- [WHAT IS BEING ASKED]: Indicate only the number of lines in the listing below in which the word "Write" appears.

- [DATA]:
□ □ □ □ □

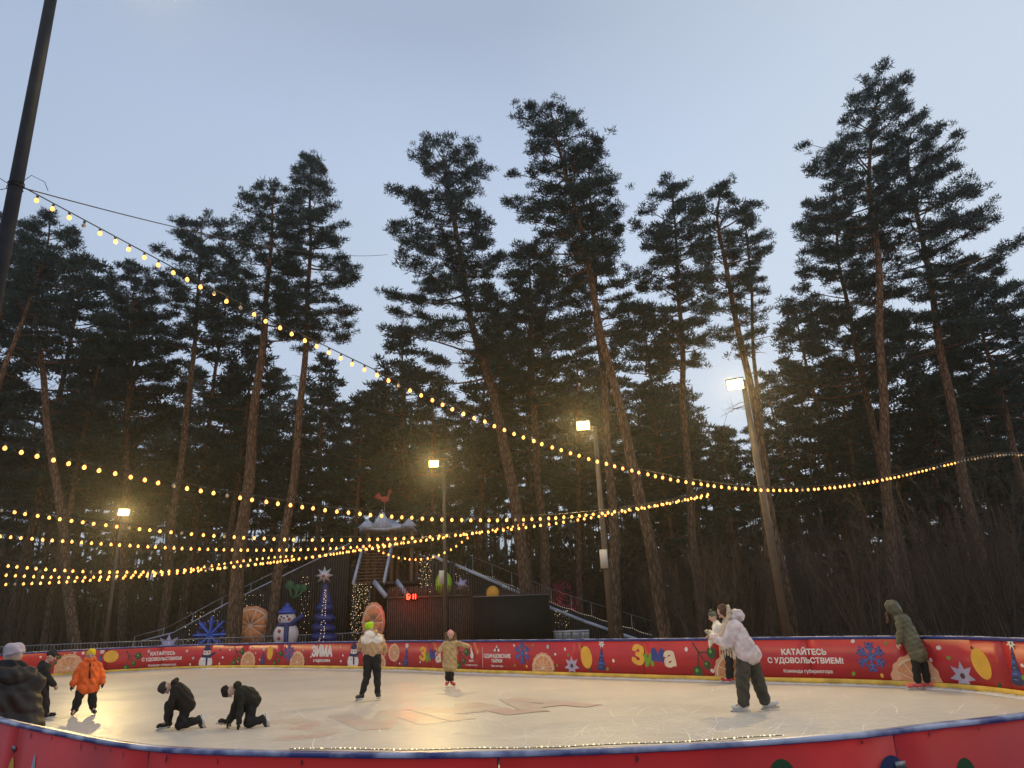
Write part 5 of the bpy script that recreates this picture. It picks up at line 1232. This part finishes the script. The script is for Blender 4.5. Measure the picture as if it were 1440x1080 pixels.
# ------------------------------------------------------------------ people on the ice
SKIN = M('skin', (.52, .33, .25), .55, .08, 8); SKIN.node_tree.nodes['Principled BSDF'].inputs['Subsurface Weight'].default_value = .05
EYEM = M('eye_dark', (.03, .02, .015), .2, .1, 5); LIPM = M('lips', (.38, .14, .12), .5, .1, 6)
def cloth(name, col, rough=.8, bump=.25, bs=18): return M(name, col, rough, .3, 7, bump=bump, bscale=bs, spec=.3)
BLACKC = cloth('black_cloth', (.014, .014, .015)); BLADE = M('skate_blade', (.7, .72, .75), .25, .1, 5, metal=.9); WBOOT = M('white_boot', (.62, .60, .58), .45, .1, 6); SOLE = M('boot_holder', (.5, .5, .5), .5, .1, 5)
def remesh(mb, name, mat, voxel, parent, it=4, puff=None):
    me = mb.mesh(name + '_raw', mat); o = bpy.data.objects.new('tmp', me); COL.objects.link(o)
    r = o.modifiers.new('r', 'REMESH'); r.mode = 'VOXEL'; r.voxel_size = voxel
    s = o.modifiers.new('s', 'SMOOTH'); s.factor = .5; s.iterations = it
    dg = bpy.context.evaluated_depsgraph_get(); nm = bpy.data.meshes.new_from_object(o.evaluated_get(dg)); nm.name = name
    bpy.data.objects.remove(o); bpy.data.meshes.remove(me)
    n = len(nm.vertices); co_ = np.empty(n * 3, np.float32); no_ = np.empty(n * 3, np.float32)
    nm.vertices.foreach_get('co', co_); nm.vertex_normals.foreach_get('vector', no_); co_ = co_.reshape(-1, 3); no_ = no_.reshape(-1, 3)
    if puff is not None:
        amp, per, ax = puff; ax = np.asarray(ax, float); ax /= np.linalg.norm(ax)
        ph = co_ @ ax / per; ph = ph + .12 * np.sin(co_[:, 0] * 9) ; d = np.abs(np.sin(ph * PI)) ** .5 - .6
        d = d * amp
    else: d = 0
    # soft creases
    cr2 = .006 * np.sin(co_[:, 2] * 38 + 5 * np.sin(co_[:, 0] * 11) + 4 * np.cos(co_[:, 1] * 13)) + .003 * np.sin(co_[:, 0] * 47 + co_[:, 2] * 29)
    if name not in ('person',): co_ = co_ + no_ * (d + cr2)[:, None]
    nm.vertices.foreach_set('co', co_.astype(np.float32).ravel()); nm.polygons.foreach_set('use_smooth', np.ones(len(nm.polygons), bool))
    nm.materials.clear(); nm.materials.append(mat); nm.update()
    o = bpy.data.objects.new(name, nm); COL.objects.link(o)
    if parent is not None: o.parent = parent
    return o
def unit(v): v = np.asarray(v, float); return v / (np.linalg.norm(v) + 1e-9)
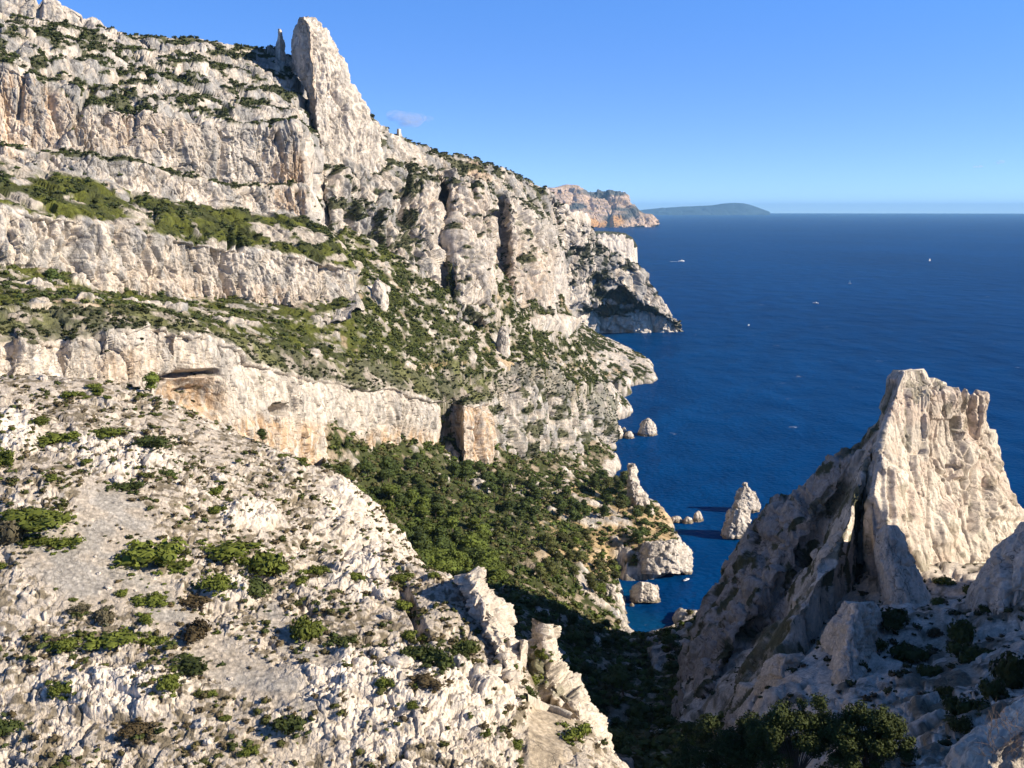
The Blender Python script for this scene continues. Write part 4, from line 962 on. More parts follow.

□ □ □ □ □

- [SOLUTION BELOW]: 2